Onyx Bridge is a twenty-foot long petrified tree trunk lying across a dry wash bed.  A large assortment of petrified logs lay nearby.  We found a semi-sheltered spot out of the wind to eat our lunch.  From here, it was a two-mile slog back straight into an ever-increasing wind.  It was miserable.

Back at our RV site in Holbrook, we had a decision to make.  The wind howled with gusts of 45 miles per hour.  The slideout topper (a short awning over the top of the slideout) on a neighbor’s trailer had ripped apart.  Our slideout topper was whipping back and forth, threatening to become airborne.  Figuring a night in a motel was cheaper than replacing the slideout awning, we considered pulling the slideout in and spending the night at the nearest Super 8.

Fortunately, with evening approaching the wind began to die down and we nixed the motel idea.  With similar winds predicted for the following day, we decided to try finding an alternative place to camp.  With a little effort, we landed a spot at the Zane Grey RV Village down in Camp Verde, a small, central Arizona town in the Verde Valley not far from Sedona.  We would catch some rain, the RV park attendant said, but winds weren’t bad down there.  Setting the alarm for an early departure, we hoped to get out of town before the winds kicked up again.

Dropping Down

Holbrook sits in a high, flat, treeless plain at 5,082 feet above sea level.  Camp Verde, our escape destination, sits in a semi-forested valley 3,147 feet above sea level.  Between the two lies the Arizona high country where desert dwellers like my grandmother head to escape the summer heat.  Here, we experienced wet roads and fresh snow.  I wondered what passing motorists thought when they saw two adults with Colorado license plates standing beside the highway shooting pictures of snow.

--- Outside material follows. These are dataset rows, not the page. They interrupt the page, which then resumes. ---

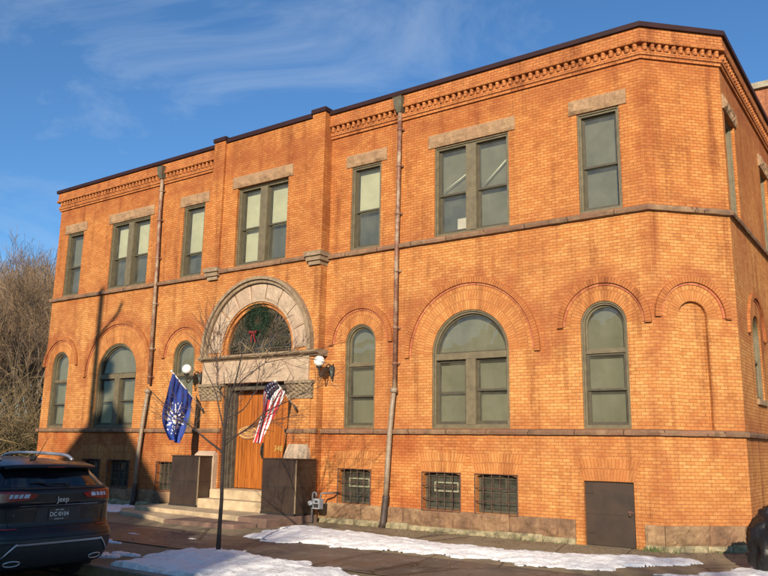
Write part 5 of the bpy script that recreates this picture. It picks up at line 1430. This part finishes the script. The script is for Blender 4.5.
make_tree(8.2, 223, 'unseen bare tree added before the clapboard house to dapple the lower wall', (-10.6, -20.2, -.1), 5, .55, .30, .17, kids=(3, 4), twigr=.012, name='opposite_tree')  # added out of view so its crown shadow breaks up the lower left wall
make_tree(8.6, 215, 'smaller unseen bare tree added further right to dapple the snow', (3.6, -19.6, -.1), 5, .6, .30, .14, kids=(2, 3), twigr=.008, name='opposite_tree')  # added out of view to throw branch shadows over the snow
# ------------------------------------------------------------------ light, sky, camera
AZ_S, EL_S = math.radians(24), math.radians(19.5)     # azimuth east of the facade's normal
to_sun = Vector((math.sin(AZ_S)*math.cos(EL_S), -math.cos(AZ_S)*math.cos(EL_S), math.sin(EL_S)))
ld = bpy.data.lights.new('sun', 'SUN'); ld.energy = 5.0; ld.angle = math.radians(.55); ld.color = (1., .86, .66)
lo = bpy.data.objects.new('sun', ld); COL.objects.link(lo); lo.rotation_euler = to_sun.to_track_quat('Z', 'Y').to_euler(); lo.location = to_sun*60
w = bpy.data.worlds.new('World'); sc.world = w; w.use_nodes = True; nt = w.node_tree; nt.nodes.clear()
sky = nt.nodes.new('ShaderNodeTexSky'); sky.sky_type = 'NISHITA'; sky.sun_disc = False
sky.sun_elevation = EL_S; sky.sun_rotation = math.atan2(to_sun.x, to_sun.y)
sky.air_density = 1.0; sky.dust_density = .6; sky.ozone_density = 2.2
tc = nt.nodes.new('ShaderNodeTexCoord')
mp = nt.nodes.new('ShaderNodeMapping'); mp.inputs['Rotation'].default_value = (0, math.radians(-24), math.radians(35)); mp.inputs['Scale'].default_value = (1.5, 1.9, 5.0)
nt.links.new(tc.outputs['Generated'], mp.inputs[0])
n1 = nt.nodes.new('ShaderNodeTexNoise'); n1.inputs['Scale'].default_value = 1.5; n1.inputs['Detail'].default_value = 9; n1.inputs['Roughness'].default_value = .62; n1.inputs['Distortion'].default_value = .7
nt.links.new(mp.outputs[0], n1.inputs['Vector'])
rp = nt.nodes.new('ShaderNodeValToRGB'); rp.color_ramp.elements[0].position = .50; rp.color_ramp.elements[0].color = (0, 0, 0, 1); rp.color_ramp.elements[1].position = .86; rp.color_ramp.elements[1].color = (.50, .50, .50, 1)
nt.links.new(n1.outputs[0], rp.inputs[0])
mx = nt.nodes.new('ShaderNodeMix'); mx.data_type = 'RGBA'; mx.inputs[7].default_value = (5.2, 6.0, 7.0, 1)
nt.links.new(rp.outputs[0], mx.inputs[0]); 
gr = nt.nodes.new('ShaderNodeMix'); gr.data_type = 'RGBA'; gr.blend_type = 'MULTIPLY'; gr.inputs[0].default_value = 1; gr.inputs[7].default_value = (.58, .92, 1.22, 1)
nt.links.new(sky.outputs[0], gr.inputs[6])
bg = nt.nodes.new('ShaderNodeBackground'); bg.inputs['Strength'].default_value = .088
wo = nt.nodes.new('ShaderNodeOutputWorld'); nt.links.new(gr.outputs[2], mx.inputs[6]); nt.links.new(mx.outputs[2], bg.inputs[0]); nt.links.new(bg.outputs[0], wo.inputs[0])

cam = bpy.data.cameras.new('camera'); co = bpy.data.objects.new('camera', cam); COL.objects.link(co); sc.camera = co
cam.sensor_width = 36; cam.lens = 777.816/768*36; cam.clip_end = 4000; cam.clip_start = .05
yaw, pit, rol = math.radians(-35.13445), math.radians(11.54587), math.radians(1.02772)
fwd = Vector((math.sin(yaw)*math.cos(pit), math.cos(yaw)*math.cos(pit), math.sin(pit))); rt = Vector((math.cos(yaw), -math.sin(yaw), 0)); up = rt.cross(fwd)
r2 = rt*math.cos(rol)+up*math.sin(rol); u2 = -rt*math.sin(rol)+up*math.cos(rol)
M = Matrix((r2, u2, -fwd)).transposed().to_4x4(); M.translation = Vector((0, -14.3, 1.69)); co.matrix_world = M
sc.render.engine = 'CYCLES'
sc.view_settings.view_transform = 'Standard'; sc.view_settings.look = 'None'; sc.view_settings.exposure = .52; sc.view_settings.gamma = 1; sc.view_settings.use_curve_mapping = False
sc.render.resolution_x, sc.render.resolution_y = 1024, 768
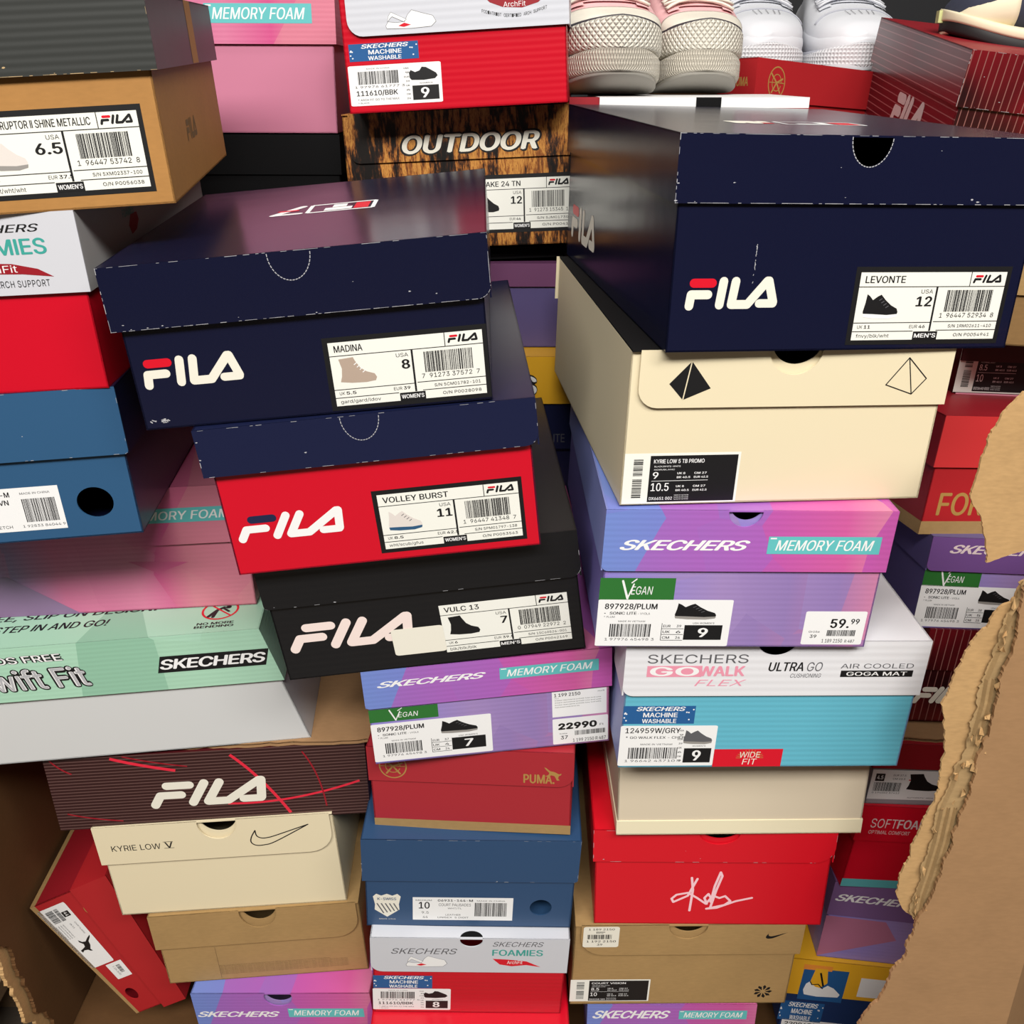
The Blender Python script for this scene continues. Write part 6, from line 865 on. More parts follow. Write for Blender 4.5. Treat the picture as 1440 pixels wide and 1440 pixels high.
x = B('L3', 'purple blue patterned shoe box at the bottom left, under the kraft box', body='plumbody', lid='plumlid', hole=(-2.4, 104, 15, 13), lidtop='plumlid')
p = x.pr('f'); skechers(p, R['L3.sk']).done('brand_print'); memory_foam(x, R['L3.mf'])
x = B('L2', 'kraft brown shoe box with a printed text block, under the cream swoosh box', body='kraft', lid='kraft', hole=(2.6, 97, 19, 22), rr=24, sides='L', rawm='rawkraft')
p = x.pr('F'); r = R['L2.txt']; p.mm(); rr_ = random.Random(5)
for i in range(7):
    z = r[1]+15-i*2.05
    p.text('NIKE RECYCLED BOX FROM AT LEAST 90 PERCENT RECYCLED CONTENT '*2, r[0]-6, z, r[2]-8-(18 if i == 0 else 0), z+1.3, 'brownprint', bold=0)
p.stroke([(-50, 3), (-50, 48)], .4, 'brownprint', asp=1, cap=False); p.done('text_print')
x = B('L5', 'cream shoe box with an outlined swoosh in the lower left stack', body='cream', lid='cream', hole=(2.4, 115, 19, 19.6), rr=24, sides='L')
p = x.pr('f'); p.frame(R['L5.txt']).text('KYRIE LOW', 0, 0, .79, .85, 'ink', bold=-.006).text('V', .86, .08, .99, .92, 'ink', bold=.004).line(.84, .98, 1, .98, .06).line(.84, .04, 1, .04, .06); p.done('model_print'); p = x.pr('f'); swoosh(p, R['L5.sw'], 'ink', True); p.done('swoosh')
x = B('L6', 'dark maroon ruled shoe box with big white logo, under the grey and mint box', body='maroon', lid='maroon', lidside='maroonplain', bodyside='maroonplain')
def streaks(x, face, W2, H, arcs):
    for a, b, c, w, m in arcs:
        p = x.pr(face); p.mm()
        q = [((1-t)**2*a[0]*W2+2*t*(1-t)*b[0]*W2+t*t*c[0]*W2, ((1-t)**2*a[1]+2*t*(1-t)*b[1]+t*t*c[1])*H) for t in (i/14 for i in range(15))]; p.stroke(q, w, m, asp=1, cap=False); p.done('red_streak')
streaks(x, 'f', x.W/2, x.H, [((-.98, .99), (-.93, .85), (-.86, .78), 1.6, 'streak2'), ((-.6, .97), (-.45, .86), (-.2, .75), 3.2, 'streak'), ((-.52, .99), (-.35, .88), (-.12, .8), 1.4, 'streak2'), ((.16, .93), (.34, .6), (.5, .03), 3, 'streak'), ((.62, .92), (.72, .6), (.74, .1), 1.5, 'streak2'), ((.1, .22), (.5, .16), (.97, .45), 2.4, 'streak'), ((-.95, .2), (-.8, .1), (-.6, .05), 1.5, 'streak2')])
p = x.pr('f'); p.d = .4; fila(p, R['L6.logo'], 'offwhite', 'offwhite', .5); p.done('brand_logo')
x = B('L7', 'long mint green and light grey shoe box printed for slip-on shoes', body='grey', lid='mint', lidside='mint', rawm='grey')
p = x.pr('f'); skechers(p, R['L7.sk'], 'white', 'ink'); p.done('brand_print'); p = x.pr('f'); r = R['L7.hf']; a = (r[2]-88, r[1]+2, r[2], r[3]-1); p.frame(a).text('HANDS FREE', 0, 0, 1, 1, 'ink', bold=.09).lay().text('HANDS FREE', .01, .03, .99, .97, 'white', bold=.015); r = R['L7.sf']; a = (r[2]-100, r[1]-1, r[2], r[3]+1); p.frame(a).text('Swift Fit', 0, 0, 1, 1, 'ink', bold=.07).lay().text('Swift Fit', .01, .05, .99, .96, 'white', bold=.02).lay().text('Swift Fit', .012, .06, .988, .95, 'raw', bold=.0); p.done('lid_print')
p = x.pr('T'); a = R['L7.nmb']; u1 = 146; p.frame((110, 4, 146, 14)).text('NO MORE', .06, .58, .96, .98, 'ink', bold=.03).text('BENDING', .02, .05, .98, .45, 'ink', bold=.03); p.frame((112, 17, 146, 51)); p.stroke(circle(.5, .5, .46, .46, 28)+[circle(.5, .5, .46, .46, 28)[0]], .06, 'logored', cap=False).stroke([(.24, .2), (.42, .5), (.58, .62)], .1, 'ink').stroke([(.42, .5), (.36, .16)], .09, 'ink').stroke([(.56, .6), (.74, .4)], .07, 'ink').stroke([(.7, .62), (.7, .63)], .15, 'ink').stroke([(.2, .8), (.8, .2)], .05, 'logored'); p.done('no_bending_mark'); p = x.pr('T')
p.frame((-150, 40, 70, 52)).text('HANDS FREE, SLIP ON DESIGN.', 0, 0, 1, 1, 'ink', bold=.02, sh=.2); p.frame((-105, 22, 32, 33)).text('JUST STEP IN AND GO!', 0, 0, 1, 1, 'ink', bold=.02, sh=.2); p.done('top_print')
x = B('L8', 'dusty pink patterned shoe box resting on the mint green lid', body='pinkf', lid='pinkf')
p = x.pr('F'); p.mm(); P_ = [R['L8.t%d' % i][:2] for i in range(3)]; p.poly([(-x.W/2, 0), (-x.W/2, P_[1][1]+4), P_[1], P_[2], (P_[2][0]+8, 0)], mat('mauve_facet', (142, 112, 150), rough=.4)); p.done('facet_print', x.body); p = x.pr('F'); p.mm(); p.poly([R['L8.u%d' % i][:2] for i in range(3)], mat('rose_facet', (208, 92, 140), rough=.4)); p.done('facet_print', x.body)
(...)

Leaving our RV park site in Holbrook at 8:00 a.m. was both good and bad.  On the positive side, we did manage to escape the gusting winds scheduled to hit later in the day.  On the negative side, we arrived in Camp Verde two hours before we could check into our campsite at the Zane Grey RV Village.  The attendant was adamant that because of low-hanging tree branches, nobody was allowed to park their rigs without a staff member directing them, and that doesn’t happen until after 1:00.

With time to kill, we went into town intending to do one of two things.  We would either have a two-hour lunch somewhere or we would go tour Fort Verde State Historical Park.  The park won out. 

The historical park preserves the remains of Fort Verde, a military post built back in Arizona’s territorial days.  Several of the original buildings still survive, and the park features a small museum with artifacts and displays covering the days when soldiers fought Indians.  On this cool, wet, early season day, we had the place virtually to ourselves.

Departing the park, the lunch option hit.  Using Google, Dianne found the only Mexican restaurant in town, where we sat down and enjoyed chips, salsa, margaritas and burritos.  Then it was off to the RV park where with the help of the parking attendant, we cleared by mere inches the leaning trunk of the Arizona sycamore tree guarding our site. 

I’m not a lover of RV parks, but this is one of the better ones I’ve stayed in. Split-rail fences separate the sites and we’ve got vegetation around us offering a small degree of privacy.  Our site is relatively level, and with a tree flush against our dinette window, we can’t see our port-side neighbor.  Best of all, the wind isn’t blowing.